▶ [Data shown]:
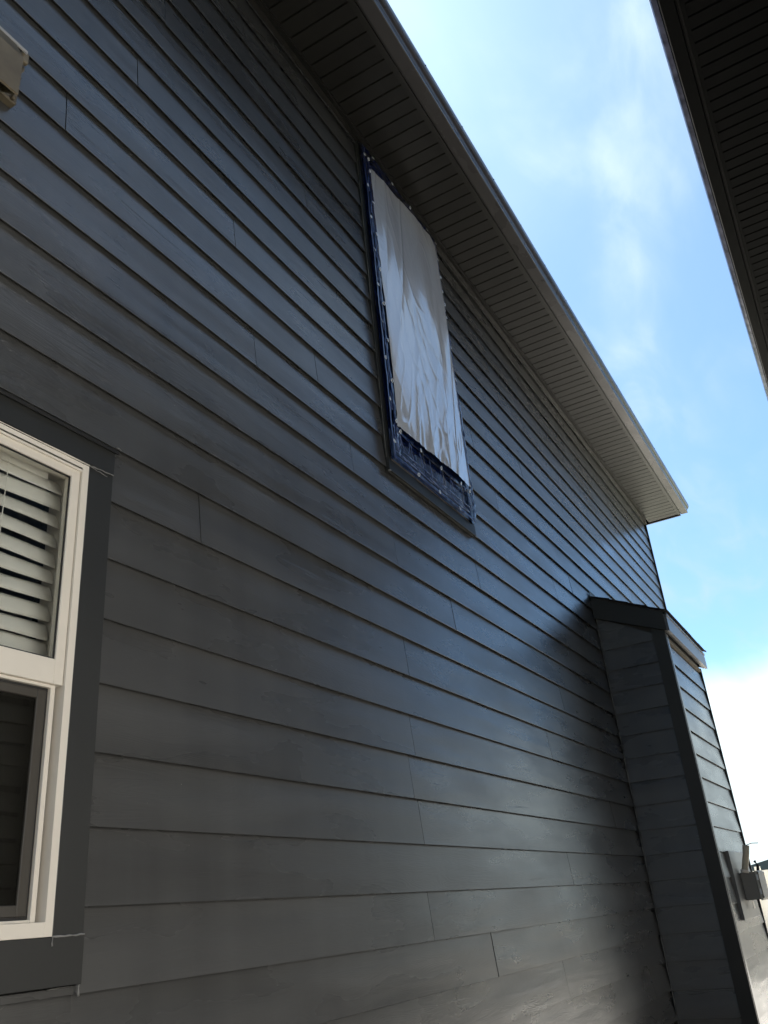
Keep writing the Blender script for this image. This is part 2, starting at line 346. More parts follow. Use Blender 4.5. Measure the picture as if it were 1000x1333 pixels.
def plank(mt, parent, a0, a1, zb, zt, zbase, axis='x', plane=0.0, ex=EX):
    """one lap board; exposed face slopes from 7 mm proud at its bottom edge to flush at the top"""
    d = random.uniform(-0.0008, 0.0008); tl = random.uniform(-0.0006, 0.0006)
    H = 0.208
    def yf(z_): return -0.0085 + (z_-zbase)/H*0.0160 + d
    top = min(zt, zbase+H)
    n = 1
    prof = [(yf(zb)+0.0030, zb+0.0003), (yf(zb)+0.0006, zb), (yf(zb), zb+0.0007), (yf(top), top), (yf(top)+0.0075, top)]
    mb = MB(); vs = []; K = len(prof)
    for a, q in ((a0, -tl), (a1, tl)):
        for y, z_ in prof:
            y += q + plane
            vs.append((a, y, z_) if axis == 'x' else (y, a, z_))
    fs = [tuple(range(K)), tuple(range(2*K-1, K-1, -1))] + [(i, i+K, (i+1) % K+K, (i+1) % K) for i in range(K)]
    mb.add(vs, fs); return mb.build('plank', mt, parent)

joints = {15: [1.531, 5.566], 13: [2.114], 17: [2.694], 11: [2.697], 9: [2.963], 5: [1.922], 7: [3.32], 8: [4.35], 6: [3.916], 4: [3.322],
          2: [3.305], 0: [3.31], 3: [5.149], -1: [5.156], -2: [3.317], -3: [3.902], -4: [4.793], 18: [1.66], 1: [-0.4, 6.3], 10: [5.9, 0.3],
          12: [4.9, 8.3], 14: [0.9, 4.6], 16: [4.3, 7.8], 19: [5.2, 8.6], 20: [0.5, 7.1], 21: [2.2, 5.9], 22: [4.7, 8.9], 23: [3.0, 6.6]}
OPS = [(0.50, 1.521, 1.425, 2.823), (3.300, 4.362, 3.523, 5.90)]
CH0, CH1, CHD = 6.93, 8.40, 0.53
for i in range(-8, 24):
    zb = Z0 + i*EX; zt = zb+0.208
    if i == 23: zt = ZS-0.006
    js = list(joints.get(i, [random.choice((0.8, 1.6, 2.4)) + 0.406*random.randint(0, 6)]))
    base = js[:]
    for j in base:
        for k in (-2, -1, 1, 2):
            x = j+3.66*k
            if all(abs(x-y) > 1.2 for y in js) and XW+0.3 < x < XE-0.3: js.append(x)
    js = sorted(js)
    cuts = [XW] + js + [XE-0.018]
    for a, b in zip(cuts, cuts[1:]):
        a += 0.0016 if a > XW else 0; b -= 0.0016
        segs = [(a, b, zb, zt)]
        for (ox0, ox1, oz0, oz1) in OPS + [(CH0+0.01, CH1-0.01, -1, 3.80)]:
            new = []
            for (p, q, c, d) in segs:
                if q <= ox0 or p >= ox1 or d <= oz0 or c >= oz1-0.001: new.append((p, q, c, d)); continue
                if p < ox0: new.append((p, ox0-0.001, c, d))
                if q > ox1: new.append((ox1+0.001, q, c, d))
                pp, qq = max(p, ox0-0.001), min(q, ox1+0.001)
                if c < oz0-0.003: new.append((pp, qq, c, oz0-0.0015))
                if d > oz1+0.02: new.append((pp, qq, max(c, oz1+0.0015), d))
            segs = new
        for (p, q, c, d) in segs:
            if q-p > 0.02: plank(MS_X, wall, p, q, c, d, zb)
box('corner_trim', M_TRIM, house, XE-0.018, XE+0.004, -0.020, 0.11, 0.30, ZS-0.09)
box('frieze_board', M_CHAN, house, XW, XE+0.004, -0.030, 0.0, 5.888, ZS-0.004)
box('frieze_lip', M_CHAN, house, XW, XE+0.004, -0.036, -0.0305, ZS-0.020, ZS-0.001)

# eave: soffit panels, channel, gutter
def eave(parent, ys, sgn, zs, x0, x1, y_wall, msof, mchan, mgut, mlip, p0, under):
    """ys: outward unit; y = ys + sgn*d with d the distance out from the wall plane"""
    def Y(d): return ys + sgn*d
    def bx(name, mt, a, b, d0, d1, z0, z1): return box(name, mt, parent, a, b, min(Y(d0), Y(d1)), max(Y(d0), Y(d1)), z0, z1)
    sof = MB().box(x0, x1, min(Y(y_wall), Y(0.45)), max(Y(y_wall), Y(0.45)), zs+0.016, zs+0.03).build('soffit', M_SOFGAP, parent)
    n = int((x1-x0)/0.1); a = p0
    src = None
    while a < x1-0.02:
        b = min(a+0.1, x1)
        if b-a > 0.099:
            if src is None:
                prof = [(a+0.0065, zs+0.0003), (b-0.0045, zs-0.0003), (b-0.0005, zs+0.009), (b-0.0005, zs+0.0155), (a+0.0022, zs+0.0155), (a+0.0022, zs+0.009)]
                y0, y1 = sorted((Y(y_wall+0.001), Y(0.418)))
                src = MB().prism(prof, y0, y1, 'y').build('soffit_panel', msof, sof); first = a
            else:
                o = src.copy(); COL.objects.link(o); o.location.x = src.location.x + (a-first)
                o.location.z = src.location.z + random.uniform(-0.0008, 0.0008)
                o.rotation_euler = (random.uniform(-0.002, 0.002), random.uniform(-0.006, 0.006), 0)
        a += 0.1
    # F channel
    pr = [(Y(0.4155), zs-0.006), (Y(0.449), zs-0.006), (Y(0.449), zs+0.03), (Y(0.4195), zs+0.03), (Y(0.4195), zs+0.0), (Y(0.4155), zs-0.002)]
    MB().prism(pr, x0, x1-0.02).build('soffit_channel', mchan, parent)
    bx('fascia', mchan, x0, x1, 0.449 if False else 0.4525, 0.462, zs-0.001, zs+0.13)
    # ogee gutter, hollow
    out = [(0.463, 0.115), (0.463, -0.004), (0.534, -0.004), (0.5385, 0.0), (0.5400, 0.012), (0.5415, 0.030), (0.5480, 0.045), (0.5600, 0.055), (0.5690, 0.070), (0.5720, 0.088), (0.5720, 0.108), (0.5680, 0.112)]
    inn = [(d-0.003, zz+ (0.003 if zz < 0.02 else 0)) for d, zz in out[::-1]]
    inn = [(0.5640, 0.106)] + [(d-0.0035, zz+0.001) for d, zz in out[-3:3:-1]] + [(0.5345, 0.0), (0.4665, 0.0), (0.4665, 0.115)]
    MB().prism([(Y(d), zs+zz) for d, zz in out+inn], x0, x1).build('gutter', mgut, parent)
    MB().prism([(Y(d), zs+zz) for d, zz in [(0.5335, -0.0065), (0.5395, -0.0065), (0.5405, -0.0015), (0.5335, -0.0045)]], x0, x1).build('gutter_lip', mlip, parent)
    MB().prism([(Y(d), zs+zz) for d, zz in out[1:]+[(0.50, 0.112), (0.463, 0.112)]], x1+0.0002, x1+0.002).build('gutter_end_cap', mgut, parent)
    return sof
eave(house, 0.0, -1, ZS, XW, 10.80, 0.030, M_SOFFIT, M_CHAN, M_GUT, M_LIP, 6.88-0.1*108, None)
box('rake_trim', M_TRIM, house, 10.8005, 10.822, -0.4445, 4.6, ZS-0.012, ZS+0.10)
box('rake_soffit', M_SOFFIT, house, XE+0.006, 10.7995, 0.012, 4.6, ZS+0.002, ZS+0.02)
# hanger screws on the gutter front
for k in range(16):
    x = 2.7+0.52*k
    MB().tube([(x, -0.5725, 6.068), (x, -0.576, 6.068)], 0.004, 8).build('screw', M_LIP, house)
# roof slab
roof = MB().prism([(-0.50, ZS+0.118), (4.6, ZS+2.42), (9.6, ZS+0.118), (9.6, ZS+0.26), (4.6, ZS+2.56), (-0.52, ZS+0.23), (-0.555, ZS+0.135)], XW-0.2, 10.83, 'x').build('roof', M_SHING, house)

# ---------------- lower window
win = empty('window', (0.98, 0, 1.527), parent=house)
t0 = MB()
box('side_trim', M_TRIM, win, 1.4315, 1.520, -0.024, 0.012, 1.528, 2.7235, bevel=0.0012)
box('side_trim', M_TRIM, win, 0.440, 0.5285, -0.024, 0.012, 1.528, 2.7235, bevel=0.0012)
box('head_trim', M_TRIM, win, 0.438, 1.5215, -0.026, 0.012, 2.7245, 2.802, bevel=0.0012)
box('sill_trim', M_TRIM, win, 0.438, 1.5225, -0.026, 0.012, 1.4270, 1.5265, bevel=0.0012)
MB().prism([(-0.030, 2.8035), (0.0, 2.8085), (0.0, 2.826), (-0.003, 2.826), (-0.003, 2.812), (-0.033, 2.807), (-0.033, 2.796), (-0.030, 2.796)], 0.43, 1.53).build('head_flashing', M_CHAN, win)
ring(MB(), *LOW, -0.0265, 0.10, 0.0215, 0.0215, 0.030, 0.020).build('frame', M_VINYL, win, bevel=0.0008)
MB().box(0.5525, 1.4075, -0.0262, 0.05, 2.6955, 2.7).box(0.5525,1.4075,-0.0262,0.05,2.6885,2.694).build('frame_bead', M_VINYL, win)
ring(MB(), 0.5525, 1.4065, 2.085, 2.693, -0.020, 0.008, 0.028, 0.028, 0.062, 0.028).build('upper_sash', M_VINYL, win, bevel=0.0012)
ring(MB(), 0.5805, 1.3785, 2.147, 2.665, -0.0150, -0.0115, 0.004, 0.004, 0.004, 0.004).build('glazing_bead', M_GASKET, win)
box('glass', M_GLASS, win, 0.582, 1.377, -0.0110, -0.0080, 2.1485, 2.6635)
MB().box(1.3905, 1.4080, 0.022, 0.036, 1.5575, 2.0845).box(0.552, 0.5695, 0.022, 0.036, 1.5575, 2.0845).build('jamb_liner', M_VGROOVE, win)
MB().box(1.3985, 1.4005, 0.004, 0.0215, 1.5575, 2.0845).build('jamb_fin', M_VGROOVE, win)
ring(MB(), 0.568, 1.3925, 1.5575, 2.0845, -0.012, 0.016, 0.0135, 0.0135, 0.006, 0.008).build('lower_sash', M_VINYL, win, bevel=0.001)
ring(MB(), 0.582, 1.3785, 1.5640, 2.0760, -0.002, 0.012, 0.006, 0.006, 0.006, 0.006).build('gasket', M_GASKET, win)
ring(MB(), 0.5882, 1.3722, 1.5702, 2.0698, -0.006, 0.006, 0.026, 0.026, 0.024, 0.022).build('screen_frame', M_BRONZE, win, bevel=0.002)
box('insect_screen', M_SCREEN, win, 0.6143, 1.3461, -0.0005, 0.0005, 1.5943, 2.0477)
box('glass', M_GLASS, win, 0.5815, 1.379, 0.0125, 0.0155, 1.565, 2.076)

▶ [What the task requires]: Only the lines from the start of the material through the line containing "mb.add(vs, fs); return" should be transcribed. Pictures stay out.

▶ [Complete output]:
Keep writing the Blender script for this image. This is part 2, starting at line 346. More parts follow. Use Blender 4.5. Measure the picture as if it were 1000x1333 pixels.
def plank(mt, parent, a0, a1, zb, zt, zbase, axis='x', plane=0.0, ex=EX):
    """one lap board; exposed face slopes from 7 mm proud at its bottom edge to flush at the top"""
    d = random.uniform(-0.0008, 0.0008); tl = random.uniform(-0.0006, 0.0006)
    H = 0.208
    def yf(z_): return -0.0085 + (z_-zbase)/H*0.0160 + d
    top = min(zt, zbase+H)
    n = 1
    prof = [(yf(zb)+0.0030, zb+0.0003), (yf(zb)+0.0006, zb), (yf(zb), zb+0.0007), (yf(top), top), (yf(top)+0.0075, top)]
    mb = MB(); vs = []; K = len(prof)
    for a, q in ((a0, -tl), (a1, tl)):
        for y, z_ in prof:
            y += q + plane
            vs.append((a, y, z_) if axis == 'x' else (y, a, z_))
    fs = [tuple(range(K)), tuple(range(2*K-1, K-1, -1))] + [(i, i+K, (i+1) % K+K, (i+1) % K) for i in range(K)]
    mb.add(vs, fs); return mb.build('plank', mt, parent)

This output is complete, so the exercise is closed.